Wednesday, February 27, 2008

Labor Unions: The Past or the Future for Colleges?

By Richard Vedder

While labor unions in general have stagnated in modern times, that is not true with unions of governmental employees, that have often thrived. There are a number of reasons to believe that unions might gain in popularity on college campuses in the coming years as budget cuts from state governments limit the ability of some colleges to expand spending.

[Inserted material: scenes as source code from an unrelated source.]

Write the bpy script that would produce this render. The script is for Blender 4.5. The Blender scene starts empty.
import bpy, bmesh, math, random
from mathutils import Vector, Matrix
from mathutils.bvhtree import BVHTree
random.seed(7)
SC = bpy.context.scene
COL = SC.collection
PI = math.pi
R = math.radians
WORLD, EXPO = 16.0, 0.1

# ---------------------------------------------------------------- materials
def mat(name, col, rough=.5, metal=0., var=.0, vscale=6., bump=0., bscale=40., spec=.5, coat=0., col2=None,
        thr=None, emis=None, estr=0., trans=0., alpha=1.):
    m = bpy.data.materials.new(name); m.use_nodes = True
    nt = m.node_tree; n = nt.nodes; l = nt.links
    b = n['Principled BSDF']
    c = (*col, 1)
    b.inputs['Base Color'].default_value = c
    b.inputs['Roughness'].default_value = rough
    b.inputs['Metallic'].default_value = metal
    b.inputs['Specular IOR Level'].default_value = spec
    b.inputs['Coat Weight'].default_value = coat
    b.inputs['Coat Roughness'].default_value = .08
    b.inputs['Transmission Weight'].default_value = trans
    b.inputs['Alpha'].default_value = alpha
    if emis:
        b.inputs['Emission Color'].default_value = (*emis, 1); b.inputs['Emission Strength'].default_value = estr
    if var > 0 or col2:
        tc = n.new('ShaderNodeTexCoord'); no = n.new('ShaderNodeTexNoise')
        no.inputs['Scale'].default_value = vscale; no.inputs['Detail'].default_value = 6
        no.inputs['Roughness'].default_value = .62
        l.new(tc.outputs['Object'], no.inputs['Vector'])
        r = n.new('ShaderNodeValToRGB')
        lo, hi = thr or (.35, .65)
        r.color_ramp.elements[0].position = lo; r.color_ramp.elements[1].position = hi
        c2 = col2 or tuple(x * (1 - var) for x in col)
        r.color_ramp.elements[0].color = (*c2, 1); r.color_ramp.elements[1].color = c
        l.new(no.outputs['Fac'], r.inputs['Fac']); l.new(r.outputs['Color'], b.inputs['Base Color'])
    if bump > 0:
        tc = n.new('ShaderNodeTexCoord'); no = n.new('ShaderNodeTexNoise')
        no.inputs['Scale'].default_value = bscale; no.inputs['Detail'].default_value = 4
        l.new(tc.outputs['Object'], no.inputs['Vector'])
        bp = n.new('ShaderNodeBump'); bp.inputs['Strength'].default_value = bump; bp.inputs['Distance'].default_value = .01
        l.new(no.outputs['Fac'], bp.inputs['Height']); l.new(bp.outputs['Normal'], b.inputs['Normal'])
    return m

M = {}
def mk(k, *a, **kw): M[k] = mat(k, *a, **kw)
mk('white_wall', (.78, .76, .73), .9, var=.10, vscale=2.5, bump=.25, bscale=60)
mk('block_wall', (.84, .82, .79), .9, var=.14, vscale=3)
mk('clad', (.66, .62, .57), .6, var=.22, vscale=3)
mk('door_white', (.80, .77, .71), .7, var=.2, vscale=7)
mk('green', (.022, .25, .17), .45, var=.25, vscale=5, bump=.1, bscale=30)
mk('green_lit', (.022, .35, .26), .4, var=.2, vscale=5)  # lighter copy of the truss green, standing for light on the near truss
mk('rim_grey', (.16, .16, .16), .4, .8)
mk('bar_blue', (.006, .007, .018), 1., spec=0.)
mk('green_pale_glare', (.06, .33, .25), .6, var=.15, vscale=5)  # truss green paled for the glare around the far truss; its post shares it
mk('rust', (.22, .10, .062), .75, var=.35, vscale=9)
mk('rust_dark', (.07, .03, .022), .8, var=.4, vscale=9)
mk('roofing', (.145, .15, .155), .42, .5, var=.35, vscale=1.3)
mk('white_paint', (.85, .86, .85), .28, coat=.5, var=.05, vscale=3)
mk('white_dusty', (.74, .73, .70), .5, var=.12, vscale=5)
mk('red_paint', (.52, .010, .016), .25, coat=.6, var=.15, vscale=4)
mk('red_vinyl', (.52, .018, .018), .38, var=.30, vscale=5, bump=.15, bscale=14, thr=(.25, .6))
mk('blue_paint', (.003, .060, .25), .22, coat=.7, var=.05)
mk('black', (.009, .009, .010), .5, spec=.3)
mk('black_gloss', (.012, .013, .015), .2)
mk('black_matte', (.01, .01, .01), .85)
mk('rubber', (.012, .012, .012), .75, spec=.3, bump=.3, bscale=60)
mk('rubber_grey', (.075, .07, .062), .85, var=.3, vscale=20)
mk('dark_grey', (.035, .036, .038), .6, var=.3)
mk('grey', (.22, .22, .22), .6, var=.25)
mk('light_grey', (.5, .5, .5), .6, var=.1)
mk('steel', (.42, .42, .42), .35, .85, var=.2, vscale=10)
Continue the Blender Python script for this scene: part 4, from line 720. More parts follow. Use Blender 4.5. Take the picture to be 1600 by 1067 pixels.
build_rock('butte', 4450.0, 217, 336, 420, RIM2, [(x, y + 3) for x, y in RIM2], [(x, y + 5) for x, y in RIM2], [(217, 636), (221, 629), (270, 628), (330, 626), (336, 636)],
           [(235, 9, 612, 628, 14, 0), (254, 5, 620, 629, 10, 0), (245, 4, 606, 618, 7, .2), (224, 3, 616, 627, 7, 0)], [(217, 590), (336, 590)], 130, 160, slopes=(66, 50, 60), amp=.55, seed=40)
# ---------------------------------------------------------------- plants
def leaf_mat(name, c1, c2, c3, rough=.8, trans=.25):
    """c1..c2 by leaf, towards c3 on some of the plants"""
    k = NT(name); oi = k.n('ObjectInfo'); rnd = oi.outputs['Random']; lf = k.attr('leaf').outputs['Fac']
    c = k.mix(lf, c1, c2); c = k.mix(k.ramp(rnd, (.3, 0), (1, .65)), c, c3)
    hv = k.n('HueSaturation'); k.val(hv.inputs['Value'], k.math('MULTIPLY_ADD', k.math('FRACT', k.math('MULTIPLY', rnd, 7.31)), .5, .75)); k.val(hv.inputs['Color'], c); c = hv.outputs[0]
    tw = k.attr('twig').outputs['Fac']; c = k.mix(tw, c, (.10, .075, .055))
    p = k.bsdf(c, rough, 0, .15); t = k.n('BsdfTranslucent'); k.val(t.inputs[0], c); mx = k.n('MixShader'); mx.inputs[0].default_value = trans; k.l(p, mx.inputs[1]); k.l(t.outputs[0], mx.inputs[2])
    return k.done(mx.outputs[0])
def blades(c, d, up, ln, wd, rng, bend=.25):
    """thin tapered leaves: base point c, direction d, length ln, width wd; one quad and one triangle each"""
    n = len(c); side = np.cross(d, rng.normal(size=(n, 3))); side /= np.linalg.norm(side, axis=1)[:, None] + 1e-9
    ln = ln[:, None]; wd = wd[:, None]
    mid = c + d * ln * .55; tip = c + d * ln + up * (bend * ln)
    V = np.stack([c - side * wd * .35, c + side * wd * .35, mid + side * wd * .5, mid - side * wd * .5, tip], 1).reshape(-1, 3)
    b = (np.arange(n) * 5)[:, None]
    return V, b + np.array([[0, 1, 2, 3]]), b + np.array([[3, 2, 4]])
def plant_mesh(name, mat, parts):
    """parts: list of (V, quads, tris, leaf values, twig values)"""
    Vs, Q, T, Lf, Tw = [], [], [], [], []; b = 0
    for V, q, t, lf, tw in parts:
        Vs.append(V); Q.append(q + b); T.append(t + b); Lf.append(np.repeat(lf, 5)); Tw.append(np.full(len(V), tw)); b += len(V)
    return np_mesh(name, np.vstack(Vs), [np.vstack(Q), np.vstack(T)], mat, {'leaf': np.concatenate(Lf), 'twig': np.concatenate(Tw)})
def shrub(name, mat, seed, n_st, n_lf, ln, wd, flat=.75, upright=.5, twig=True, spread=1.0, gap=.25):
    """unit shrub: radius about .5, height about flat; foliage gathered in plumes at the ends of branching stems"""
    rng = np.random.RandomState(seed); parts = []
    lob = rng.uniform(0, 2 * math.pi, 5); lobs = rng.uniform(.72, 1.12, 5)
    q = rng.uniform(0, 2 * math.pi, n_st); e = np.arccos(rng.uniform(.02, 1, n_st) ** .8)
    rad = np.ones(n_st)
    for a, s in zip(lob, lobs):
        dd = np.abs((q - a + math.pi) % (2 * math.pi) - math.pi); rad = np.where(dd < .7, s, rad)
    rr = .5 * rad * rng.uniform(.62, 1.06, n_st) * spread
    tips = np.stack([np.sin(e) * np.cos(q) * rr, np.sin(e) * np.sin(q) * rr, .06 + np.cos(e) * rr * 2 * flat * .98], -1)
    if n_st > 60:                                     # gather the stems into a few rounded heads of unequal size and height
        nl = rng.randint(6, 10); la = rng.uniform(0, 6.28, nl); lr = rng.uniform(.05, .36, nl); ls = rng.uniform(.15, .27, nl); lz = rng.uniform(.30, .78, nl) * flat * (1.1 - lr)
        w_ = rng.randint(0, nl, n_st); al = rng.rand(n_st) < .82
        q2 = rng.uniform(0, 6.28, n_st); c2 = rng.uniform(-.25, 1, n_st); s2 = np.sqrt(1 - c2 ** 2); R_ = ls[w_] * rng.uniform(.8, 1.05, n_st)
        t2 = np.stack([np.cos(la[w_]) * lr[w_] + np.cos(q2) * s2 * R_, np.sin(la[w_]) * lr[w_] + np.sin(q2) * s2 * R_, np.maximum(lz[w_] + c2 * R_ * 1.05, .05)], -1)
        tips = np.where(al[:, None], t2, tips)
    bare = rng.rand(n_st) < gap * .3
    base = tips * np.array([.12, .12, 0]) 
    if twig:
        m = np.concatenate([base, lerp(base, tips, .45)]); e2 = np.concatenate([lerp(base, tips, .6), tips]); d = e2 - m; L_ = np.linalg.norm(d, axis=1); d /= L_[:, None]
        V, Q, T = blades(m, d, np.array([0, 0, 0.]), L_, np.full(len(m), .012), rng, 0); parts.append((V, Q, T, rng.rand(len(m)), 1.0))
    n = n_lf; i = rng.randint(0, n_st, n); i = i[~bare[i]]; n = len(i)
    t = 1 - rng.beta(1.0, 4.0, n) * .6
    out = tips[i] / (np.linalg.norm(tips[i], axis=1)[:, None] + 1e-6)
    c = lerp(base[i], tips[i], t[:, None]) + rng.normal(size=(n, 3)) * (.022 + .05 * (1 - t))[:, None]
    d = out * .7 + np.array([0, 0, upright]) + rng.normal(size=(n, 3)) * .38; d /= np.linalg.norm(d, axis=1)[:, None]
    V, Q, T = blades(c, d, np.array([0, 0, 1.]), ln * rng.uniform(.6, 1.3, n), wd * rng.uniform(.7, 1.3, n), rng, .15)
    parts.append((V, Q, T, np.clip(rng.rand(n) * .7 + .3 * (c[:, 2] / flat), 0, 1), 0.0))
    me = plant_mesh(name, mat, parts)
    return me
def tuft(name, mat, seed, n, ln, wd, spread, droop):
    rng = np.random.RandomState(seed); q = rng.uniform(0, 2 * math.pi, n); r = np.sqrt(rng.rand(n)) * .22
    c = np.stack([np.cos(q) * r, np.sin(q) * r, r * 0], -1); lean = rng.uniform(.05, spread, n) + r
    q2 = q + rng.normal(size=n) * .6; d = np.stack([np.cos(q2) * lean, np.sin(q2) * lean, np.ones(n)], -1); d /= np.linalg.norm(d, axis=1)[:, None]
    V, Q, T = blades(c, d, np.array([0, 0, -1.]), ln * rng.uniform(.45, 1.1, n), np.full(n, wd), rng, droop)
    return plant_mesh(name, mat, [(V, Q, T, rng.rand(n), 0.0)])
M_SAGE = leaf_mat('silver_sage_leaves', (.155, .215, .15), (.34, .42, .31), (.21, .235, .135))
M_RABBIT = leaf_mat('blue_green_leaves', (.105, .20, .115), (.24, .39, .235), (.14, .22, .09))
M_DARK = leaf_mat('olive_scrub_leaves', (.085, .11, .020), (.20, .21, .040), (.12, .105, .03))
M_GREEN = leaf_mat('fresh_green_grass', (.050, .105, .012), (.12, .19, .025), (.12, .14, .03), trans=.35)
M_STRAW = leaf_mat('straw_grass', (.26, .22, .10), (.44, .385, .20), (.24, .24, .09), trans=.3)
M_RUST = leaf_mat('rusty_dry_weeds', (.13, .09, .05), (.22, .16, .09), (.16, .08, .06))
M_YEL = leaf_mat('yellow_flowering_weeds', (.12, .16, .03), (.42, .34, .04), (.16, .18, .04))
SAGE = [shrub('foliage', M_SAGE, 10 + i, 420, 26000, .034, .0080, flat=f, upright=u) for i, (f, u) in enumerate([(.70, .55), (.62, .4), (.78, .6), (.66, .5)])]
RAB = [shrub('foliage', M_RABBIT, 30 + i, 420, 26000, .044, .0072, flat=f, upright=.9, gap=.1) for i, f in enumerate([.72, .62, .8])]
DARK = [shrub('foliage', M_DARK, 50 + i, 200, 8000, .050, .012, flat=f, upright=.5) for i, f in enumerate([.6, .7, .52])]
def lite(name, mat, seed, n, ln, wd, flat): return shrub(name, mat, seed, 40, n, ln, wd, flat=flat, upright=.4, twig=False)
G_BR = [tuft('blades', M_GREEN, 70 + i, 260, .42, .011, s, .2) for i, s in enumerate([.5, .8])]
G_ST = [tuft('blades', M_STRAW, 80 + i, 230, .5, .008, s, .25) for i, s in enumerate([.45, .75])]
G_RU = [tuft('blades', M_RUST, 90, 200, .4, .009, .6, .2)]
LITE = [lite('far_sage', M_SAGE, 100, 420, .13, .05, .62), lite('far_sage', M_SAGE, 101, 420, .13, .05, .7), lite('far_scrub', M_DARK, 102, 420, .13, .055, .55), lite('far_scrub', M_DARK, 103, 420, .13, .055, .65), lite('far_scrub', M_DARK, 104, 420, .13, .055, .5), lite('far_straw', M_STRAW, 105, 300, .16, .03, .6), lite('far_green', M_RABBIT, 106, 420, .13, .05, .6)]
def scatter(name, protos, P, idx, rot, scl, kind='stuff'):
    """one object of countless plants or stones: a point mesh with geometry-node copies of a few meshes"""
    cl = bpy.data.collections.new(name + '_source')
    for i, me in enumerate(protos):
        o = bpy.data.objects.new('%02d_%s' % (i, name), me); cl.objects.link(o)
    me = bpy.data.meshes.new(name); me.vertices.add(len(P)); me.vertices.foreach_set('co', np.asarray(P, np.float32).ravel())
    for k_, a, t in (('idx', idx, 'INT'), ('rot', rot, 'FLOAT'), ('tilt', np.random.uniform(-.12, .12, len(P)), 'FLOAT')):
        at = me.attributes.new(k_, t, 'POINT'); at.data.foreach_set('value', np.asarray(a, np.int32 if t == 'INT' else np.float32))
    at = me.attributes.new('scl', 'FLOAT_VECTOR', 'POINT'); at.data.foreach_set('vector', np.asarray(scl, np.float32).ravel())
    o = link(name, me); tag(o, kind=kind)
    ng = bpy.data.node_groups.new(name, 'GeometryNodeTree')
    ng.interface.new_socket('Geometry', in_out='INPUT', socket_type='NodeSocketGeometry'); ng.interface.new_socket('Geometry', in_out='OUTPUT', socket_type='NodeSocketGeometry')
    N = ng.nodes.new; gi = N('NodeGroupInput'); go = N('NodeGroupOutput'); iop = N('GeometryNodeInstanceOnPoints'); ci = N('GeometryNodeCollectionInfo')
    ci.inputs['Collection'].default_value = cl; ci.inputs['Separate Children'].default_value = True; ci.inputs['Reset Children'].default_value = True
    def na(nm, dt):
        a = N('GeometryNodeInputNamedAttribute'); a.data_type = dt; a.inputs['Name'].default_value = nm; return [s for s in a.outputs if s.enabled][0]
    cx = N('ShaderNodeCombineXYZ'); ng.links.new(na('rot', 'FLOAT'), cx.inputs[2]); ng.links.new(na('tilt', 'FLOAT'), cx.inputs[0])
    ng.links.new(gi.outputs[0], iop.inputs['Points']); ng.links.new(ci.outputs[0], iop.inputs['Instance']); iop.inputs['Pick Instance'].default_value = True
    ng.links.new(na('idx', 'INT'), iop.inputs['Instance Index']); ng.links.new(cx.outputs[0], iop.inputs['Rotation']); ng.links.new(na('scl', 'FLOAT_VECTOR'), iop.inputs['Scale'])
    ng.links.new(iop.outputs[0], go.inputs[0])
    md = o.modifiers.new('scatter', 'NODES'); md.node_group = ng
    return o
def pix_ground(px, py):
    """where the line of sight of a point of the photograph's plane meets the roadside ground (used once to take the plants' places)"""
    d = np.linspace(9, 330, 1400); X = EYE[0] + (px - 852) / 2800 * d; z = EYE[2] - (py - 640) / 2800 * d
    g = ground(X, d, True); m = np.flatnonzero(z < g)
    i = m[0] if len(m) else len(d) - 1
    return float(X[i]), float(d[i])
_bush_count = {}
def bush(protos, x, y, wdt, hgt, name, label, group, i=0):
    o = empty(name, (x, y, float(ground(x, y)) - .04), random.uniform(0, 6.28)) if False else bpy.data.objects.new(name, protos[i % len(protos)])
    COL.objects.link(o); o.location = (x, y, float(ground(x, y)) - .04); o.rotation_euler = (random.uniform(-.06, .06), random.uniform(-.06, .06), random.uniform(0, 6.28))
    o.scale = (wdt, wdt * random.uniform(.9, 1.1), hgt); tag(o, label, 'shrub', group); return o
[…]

Yet this view might be wrong. The faculty at Michigan Technological University have just voted to decertify the AAUP group selected as the collective bargaining agent. Looking at the Web site of anti-union faculty (who prevailed in the election), several reasons stand out for the probable loss of the union:

1) Union dues are several hundred dollars a year, and some faculty believe the benefits are less than the considerable cost;

2) Some faculty, correctly in my judgment, consider unionization somewhat incompatible with greatness as a research and teaching institution, since the great universities are exclusively non-union (with respect to the faculty), and unionization downplays the role of individual merit and accomplishment;

3) Unions tend to regulate faculty behavior in a costly and bureaucratic way relative to the more informal governance mechanism implicit in Faculty Senates with considerable clout but little formal power.

I suspect the Michigan Tech decertifying move is a relatively isolated event, but the move to promote unionization in U.S. universities seems to have stalled or have little traction in recent years.